The International Monetary Fund (IMF) raised its 2023 economic growth forecast for Russia on Tuesday, predicting that deficit-fueled government spending would help counteract the growing costs of its war in Ukraine.
But the Russian invasion is expected to have a significant impact over the medium term, with the IMF predicting the Russian economy would be about 7% smaller by 2027 than pre-war forecasts would have indicated, IMF chief economist Pierre-Olivier Gourinchas said during a press briefing ahead of the release of the World Economic Outlook (WEO) report on Tuesday.
After contracting by 2.1% last year, the IMF now sees Russia's economy growing by 0.7% this year, up 0.4% points from a previous forecast in January.
The Russian economy is then forecast to grow by 1.3% in 2024, down 0.8% from the earlier forecast.
The IMF raised its forecast for 2023 after concluding that Russia had "been able to maintain quite a bit of momentum in the economy by taking, for instance, very strong fiscal measures" in 2022 and 2023, Gourinchas said.
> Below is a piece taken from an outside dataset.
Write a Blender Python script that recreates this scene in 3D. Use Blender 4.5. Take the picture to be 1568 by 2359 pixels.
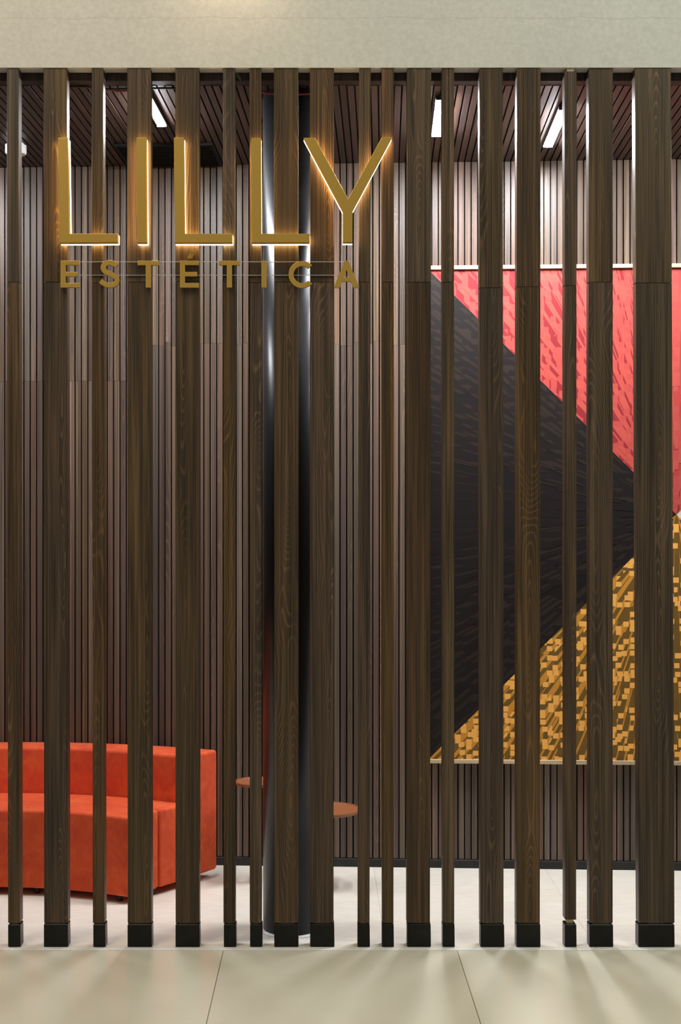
import bpy, bmesh, math, random
from mathutils import Matrix, Vector

# ------------------------------------------------------------------ camera, world, lights, exposure
random.seed(7)
scene = bpy.context.scene
COL = scene.collection
for o in list(bpy.data.objects):
    bpy.data.objects.remove(o)

FPX, CX, HY, SC = 3100.0, 740.0, 1217.0, 633.0     # focal length, principal column, horizon row (of 1568x2359), px per metre at the screen
CAMH = 965.0 / SC                                   # eye height
ZS = FPX / SC                                       # distance to the front of the slatted screen
cam_d = bpy.data.cameras.new('camera')
cam = bpy.data.objects.new('camera', cam_d)
COL.objects.link(cam)
cam.location = (0, 0, CAMH)
cam.rotation_euler = (math.pi / 2, 0, 0)
cam_d.sensor_fit = 'HORIZONTAL'
cam_d.sensor_width = 36
cam_d.lens = 36 * FPX / 1568
cam_d.shift_x = (784 - CX) / 1568
cam_d.shift_y = (HY - 1179.5) / 1568
cam_d.clip_end = 60
scene.camera = cam

vs = scene.view_settings
vs.view_transform = 'Standard'
vs.look = 'None'
vs.gamma = 1
vs.use_curve_mapping = False
vs.exposure = 0.0

world = bpy.data.worlds.new('mall_interior')
scene.world = world
world.use_nodes = True
world.node_tree.nodes['Background'].inputs[0].default_value = (1.0, 0.93, 0.80, 1)
world.node_tree.nodes['Background'].inputs[1].default_value = 0.26


def area_light(name, loc, target, size, power, col, sy=None):
    d = bpy.data.lights.new(name, 'AREA')
    d.energy = power
    d.color = col
    d.shape = 'RECTANGLE'
    d.size = size
    d.size_y = sy or size
    o = bpy.data.objects.new(name, d)
    COL.objects.link(o)
    o.location = loc
    o.rotation_euler = (Vector(target) - Vector(loc)).to_track_quat('-Z', 'Y').to_euler()
    return o


# ceiling lights of the mall corridor, in front of the shop
area_light('corridor_ceiling_light', (-2.0, 2.7, 5.3), (-0.7, 4.6, 0.6), 1.2, 92, (1.0, 0.86, 0.66), 2.4)
area_light('corridor_ceiling_light', (2.6, 2.8, 5.3), (1.1, 4.6, 0.6), 1.2, 84, (0.86, 1.0, 0.86), 2.4)
# warm downlight washing the plaster header
sd = bpy.data.lights.new('header_downlight', 'SPOT')
sd.energy = 4.5
sd.color = (1.0, 0.72, 0.42)
sd.spot_size = math.radians(130)
sd.spot_blend = 1.0
sd.shadow_soft_size = 0.05
so = bpy.data.objects.new('header_downlight', sd)
COL.objects.link(so)
so.location = (-0.33, ZS - 0.11, 3.70)
so.rotation_euler = (math.radians(30), 0, 0)

CEIL_LAMP_STRENGTH = 560.0
LETTER_GLOW = 18.0


# ------------------------------------------------------------------ geometry helpers
def X_at(px, Y):
    return (px - CX) * Y / FPX


def Z_at(py, Y):
    return CAMH - (py - HY) * Y / FPX


def link(name, me, mat=None, parent=None):
    o = bpy.data.objects.new(name, me)
    COL.objects.link(o)
    if mat is not None:
        me.materials.clear()
        me.materials.append(mat)
    if parent is not None:
        o.parent = parent
    return o


def tag(o, label=None, cat=None, group=None, kind=None):
    if label:
        o['label'] = label
    if cat:
        o['category'] = cat
    if group:
        o['group'] = group
    if kind:
        o['kind'] = kind
    return o


def empty(name, loc=(0, 0, 0), rz=0.0):
    o = bpy.data.objects.new(name, None)
    COL.objects.link(o)
    o.location = loc
    o.rotation_euler = (0, 0, rz)
    o.empty_display_size = 0.05
    return o


def bm_mesh(bm, name, smooth=False):
    me = bpy.data.meshes.new(name)
    bmesh.ops.recalc_face_normals(bm, faces=bm.faces)
    bm.to_mesh(me)
    bm.free()
    if smooth:
        for p in me.polygons:
            p.use_smooth = True
    return me


def box_bm(x0, x1, y0, y1, z0, z1, bev=0.0, seg=1):
    bm = bmesh.new()
    v = [bm.verts.new(c) for c in ((x0, y0, z0), (x1, y0, z0), (x1, y1, z0), (x0, y1, z0), (x0, y0, z1), (x1, y0, z1), (x1, y1, z1), (x0, y1, z1))]
    for f in ((0, 1, 2, 3), (7, 6, 5, 4), (0, 4, 5, 1), (1, 5, 6, 2), (2, 6, 7, 3), (3, 7, 4, 0)):
        bm.faces.new([v[i] for i in f])
    if bev:
        bmesh.ops.bevel(bm, geom=list(bm.edges), offset=bev, segments=seg, affect='EDGES', profile=0.5)
    return bm


def box(name, mat, parent, x0, x1, y0, y1, z0, z1, bev=0.0, seg=1):
    """box whose origin lies at its own centre"""
    c = Vector(((x0 + x1) / 2, (y0 + y1) / 2, (z0 + z1) / 2))
    bm = box_bm(x0 - c.x, x1 - c.x, y0 - c.y, y1 - c.y, z0 - c.z, z1 - c.z, bev, seg)
    o = link(name, bm_mesh(bm, name), mat, parent)
    o.location = c
    return o


def leaning_box(name, mat, parent, xl0, xr0, xl1, xr1, y0, y1, z0, z1, bev):
    """upright board; (xl0,xr0) at the foot, (xl1,xr1) at the top"""
    c = Vector(((xl0 + xr0 + xl1 + xr1) / 4, (y0 + y1) / 2, (z0 + z1) / 2))
    bm = bmesh.new()
    co = ((xl0, y0, z0), (xr0, y0, z0), (xr0, y1, z0), (xl0, y1, z0), (xl1, y0, z1), (xr1, y0, z1), (xr1, y1, z1), (xl1, y1, z1))
    v = [bm.verts.new(Vector(p) - c) for p in co]
    for f in ((0, 1, 2, 3), (7, 6, 5, 4), (0, 4, 5, 1), (1, 5, 6, 2), (2, 6, 7, 3), (3, 7, 4, 0)):
        bm.faces.new([v[i] for i in f])
    if bev:
        bmesh.ops.bevel(bm, geom=list(bm.edges), offset=bev, segments=1, affect='EDGES', profile=0.5)
    o = link(name, bm_mesh(bm, name), mat, parent)
    o.location = c
    return o


def prism_bm(polys, y0, y1, bev=0.0):
    """polys: list of outlines [(x, z), ...] extruded from y0 (front) to y1 (back)"""
    bm = bmesh.new()
    for pl in polys:
        a = [bm.verts.new((x, y0, z)) for x, z in pl]
        b = [bm.verts.new((x, y1, z)) for x, z in pl]
        n = len(pl)
        bm.faces.new(a)
        bm.faces.new(b[::-1])
        for i in range(n):
            j = (i + 1) % n
            bm.faces.new((a[j], a[i], b[i], b[j]))
    bmesh.ops.recalc_face_normals(bm, faces=bm.faces)
    if bev:
        ed = [e for e in bm.edges if len(e.link_faces) == 2 and e.calc_face_angle(0) > 0.8 and abs(e.verts[0].co.y - y0) < 1e-6 and abs(e.verts[1].co.y - y0) < 1e-6]
        bmesh.ops.bevel(bm, geom=ed, offset=bev, segments=2, affect='EDGES', profile=0.5)
    return bm


def lathe_bm(profile, n=48):
    """profile: list of (r, z)"""
    bm = bmesh.new()
    rings = []
    for r, z in profile:
        if r < 1e-6:
            rings.append([bm.verts.new((0, 0, z))])
        else:
            rings.append([bm.verts.new((r * math.cos(2 * math.pi * k / n), r * math.sin(2 * math.pi * k / n), z)) for k in range(n)])
    for a, b in zip(rings, rings[1:]):
        for k in range(n):
            j = (k + 1) % n
            if len(a) == 1 and len(b) == 1:
                continue
            if len(a) == 1:
                bm.faces.new((a[0], b[k], b[j]))
            elif len(b) == 1:
                bm.faces.new((a[k], a[j], b[0]))
            else:
                bm.faces.new((a[k], a[j], b[j], b[k]))
    return bm


def tube_mesh(name, pts, r, n=8):
    """round tube along smooth points"""
    P = catmull(pts, 6)
    bm = bmesh.new()
    rings = []
    for i, p in enumerate(P):
        t = (P[min(i + 1, len(P) - 1)] - P[max(i - 1, 0)]).normalized()
        u = t.cross(Vector((0.13, 0.2, 1))).normalized()
        w = t.cross(u)
        rings.append([bm.verts.new(p + r * (u * math.cos(2 * math.pi * k / n) + w * math.sin(2 * math.pi * k / n))) for k in range(n)])
    for a, b in zip(rings, rings[1:]):
        for k in range(n):
            bm.faces.new((a[k], a[(k + 1) % n], b[(k + 1) % n], b[k]))
    bm.faces.new(rings[0])
    bm.faces.new(rings[-1][::-1])
    return bm_mesh(bm, name, True)


def catmull(pts, sub):
    P = [Vector(p) for p in pts]
    out = []
    for i in range(len(P) - 1):
        p0, p1, p2, p3 = P[max(i - 1, 0)], P[i], P[i + 1], P[min(i + 2, len(P) - 1)]
        for k in range(sub):
            t = k / sub
            out.append(0.5 * ((2 * p1) + (p2 - p0) * t + (2 * p0 - 5 * p1 + 4 * p2 - p3) * t * t + (3 * p1 - p0 - 3 * p2 + p3) * t ** 3))
    out.append(P[-1])
    return out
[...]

"At the end of last year, a lot of that fiscal spending was also related to the military expenditures," the IMF's deputy director in the Research Department, Petya Koeva Brooks, told reporters during the press briefing.
"But more broadly, I think that Russia has been using the fiscal space that they have in order to also provide support to the economy," she said.
The IMF expects Russia's budget deficit will reach 6.2% of GDP this year, according to a spokesperson. This would be almost three times the size of last year's budget deficit.
Russia's current account surplus is also predicted to decline sharply to 3.6% of GDP this year from 10.3% a year earlier, due to much weaker terms of trade, lower energy volumes, and a recovery of imports, the spokesperson said, Moscow Times reports.